Solana is entering a strategic détente with other major layer-1 networks, aiming to replace the current patchwork of payment channels with a coherent, cross-chain framework for institutions.
Summary
- Solana has joined Polygon, TON, Sui, Monad, and Fireblocks to launch the Blockchain Payments Consortium.
- The group aims to create unified technical and compliance standards for blockchain-based payments.
According to an announcement on Nov. 6, the Solana Foundation has entered into a formal alliance with a group of its primary competitors, including Polygon, TON, Sui, and Monad, alongside infrastructure giant Fireblocks, to form the Blockchain Payments Consortium, or BPC.
The coalition marks a significant departure from the typical ecosystem tribalism that has defined the sector. Their stated goal is to collaboratively develop a unified technical and compliance framework to address interoperability headaches that have prevented institutional capital from flowing freely across different blockchain networks.
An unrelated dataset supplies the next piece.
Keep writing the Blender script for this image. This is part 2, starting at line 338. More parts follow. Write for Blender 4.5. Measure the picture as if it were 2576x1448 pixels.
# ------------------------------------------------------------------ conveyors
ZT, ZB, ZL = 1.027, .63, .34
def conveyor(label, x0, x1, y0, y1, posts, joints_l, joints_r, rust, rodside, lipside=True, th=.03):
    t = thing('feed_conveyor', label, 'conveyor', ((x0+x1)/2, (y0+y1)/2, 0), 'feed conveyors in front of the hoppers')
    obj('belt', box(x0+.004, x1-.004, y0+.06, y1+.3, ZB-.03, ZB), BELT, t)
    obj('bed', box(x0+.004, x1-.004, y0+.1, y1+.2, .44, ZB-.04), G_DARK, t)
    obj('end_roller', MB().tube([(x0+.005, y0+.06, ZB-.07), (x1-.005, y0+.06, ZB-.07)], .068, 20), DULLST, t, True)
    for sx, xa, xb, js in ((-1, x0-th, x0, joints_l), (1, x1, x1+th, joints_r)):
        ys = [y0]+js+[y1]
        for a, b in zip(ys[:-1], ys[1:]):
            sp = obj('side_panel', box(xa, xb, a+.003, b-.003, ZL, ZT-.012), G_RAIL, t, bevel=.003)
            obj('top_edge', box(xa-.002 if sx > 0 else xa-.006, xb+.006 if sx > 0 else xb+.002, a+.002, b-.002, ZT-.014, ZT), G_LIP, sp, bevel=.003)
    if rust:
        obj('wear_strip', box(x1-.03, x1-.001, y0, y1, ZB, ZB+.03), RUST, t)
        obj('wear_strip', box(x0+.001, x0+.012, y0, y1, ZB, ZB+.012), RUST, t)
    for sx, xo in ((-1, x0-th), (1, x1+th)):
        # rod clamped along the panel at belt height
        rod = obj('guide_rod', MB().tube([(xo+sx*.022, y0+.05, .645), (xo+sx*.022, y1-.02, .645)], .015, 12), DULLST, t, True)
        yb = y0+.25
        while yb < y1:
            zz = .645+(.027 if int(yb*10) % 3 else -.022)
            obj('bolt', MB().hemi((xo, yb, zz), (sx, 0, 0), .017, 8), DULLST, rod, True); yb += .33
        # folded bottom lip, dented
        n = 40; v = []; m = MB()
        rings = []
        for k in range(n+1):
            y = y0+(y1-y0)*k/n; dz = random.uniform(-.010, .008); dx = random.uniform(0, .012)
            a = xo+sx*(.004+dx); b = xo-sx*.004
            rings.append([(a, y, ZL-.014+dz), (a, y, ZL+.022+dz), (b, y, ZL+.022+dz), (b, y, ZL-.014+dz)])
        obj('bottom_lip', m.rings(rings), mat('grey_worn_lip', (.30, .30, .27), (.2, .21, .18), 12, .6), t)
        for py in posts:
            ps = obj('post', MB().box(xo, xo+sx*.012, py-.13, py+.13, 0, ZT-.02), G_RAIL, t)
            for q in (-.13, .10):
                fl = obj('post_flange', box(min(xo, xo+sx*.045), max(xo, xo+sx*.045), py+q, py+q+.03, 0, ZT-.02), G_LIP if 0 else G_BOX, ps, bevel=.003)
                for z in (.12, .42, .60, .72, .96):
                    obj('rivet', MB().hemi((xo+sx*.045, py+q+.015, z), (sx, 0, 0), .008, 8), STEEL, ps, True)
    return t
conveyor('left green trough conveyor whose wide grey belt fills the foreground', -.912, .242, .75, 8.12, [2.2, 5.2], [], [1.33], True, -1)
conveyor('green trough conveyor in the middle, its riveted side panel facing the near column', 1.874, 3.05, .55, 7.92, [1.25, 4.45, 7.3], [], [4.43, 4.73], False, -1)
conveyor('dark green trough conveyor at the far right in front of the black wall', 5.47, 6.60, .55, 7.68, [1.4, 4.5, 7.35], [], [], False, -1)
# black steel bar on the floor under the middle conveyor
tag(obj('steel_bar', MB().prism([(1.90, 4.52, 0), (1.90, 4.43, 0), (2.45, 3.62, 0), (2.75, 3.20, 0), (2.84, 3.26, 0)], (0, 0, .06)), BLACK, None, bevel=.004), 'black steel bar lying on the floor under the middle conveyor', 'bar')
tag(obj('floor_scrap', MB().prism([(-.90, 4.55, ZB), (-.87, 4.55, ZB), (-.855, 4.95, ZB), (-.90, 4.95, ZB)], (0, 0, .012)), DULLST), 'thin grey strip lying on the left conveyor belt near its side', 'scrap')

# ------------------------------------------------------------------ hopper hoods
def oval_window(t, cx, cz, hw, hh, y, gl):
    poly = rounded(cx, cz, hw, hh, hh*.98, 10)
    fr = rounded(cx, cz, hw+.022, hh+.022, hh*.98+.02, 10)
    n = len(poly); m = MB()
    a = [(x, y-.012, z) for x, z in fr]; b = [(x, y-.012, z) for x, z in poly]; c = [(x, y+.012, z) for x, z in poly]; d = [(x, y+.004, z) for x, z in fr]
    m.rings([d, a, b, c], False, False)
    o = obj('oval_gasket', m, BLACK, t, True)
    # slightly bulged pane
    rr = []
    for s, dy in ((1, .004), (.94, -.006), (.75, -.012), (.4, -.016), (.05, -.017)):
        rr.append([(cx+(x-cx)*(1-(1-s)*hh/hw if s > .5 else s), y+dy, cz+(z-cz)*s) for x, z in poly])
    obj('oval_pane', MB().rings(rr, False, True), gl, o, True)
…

“We will act as a bridge between blockchain ecosystems, regulators, and traditional financial institutions, offering a consistent, interoperable framework for compliance across jurisdictions,” BPC said in their manifesto. “Together, we can lay the foundation for blockchain payments to operate on a global scale: fast, trusted, and truly interoperable.”
Solana and partners push for a common payments framework
Solana and partners are taking direct aim at a core paradox within the crypto industry. While blockchain networks collectively settled over $15 trillion onchain in 2024 — a figure that eclipses the combined volume of Visa and Mastercard — this activity remains siloed.
For businesses and financial institutions, this creates a landscape riddled with friction. Moving value across different chains often involves navigating a maze of incompatible standards, varying compliance requirements, and a lack of shared security models.
Solana and its new partners are making a bold wager: that the key to unlocking the next chapter of digital payments lies in collaboration, not just competition. Their goal is to standardize the transaction data, the compliance handshakes, and the cross-chain settlements. They envision a future where digital value moves between blockchains as effortlessly as fiat currency moves between banks today.
Ultimately, their shared framework seeks to build a bridge between the innovative but often chaotic world of public networks and the stringent demands of traditional payment providers and regulators.
The consortium aims to give enterprises a standard, predictable rulebook for onchain transfers, all while preserving the decentralized nature that gives these blockchains their unique power.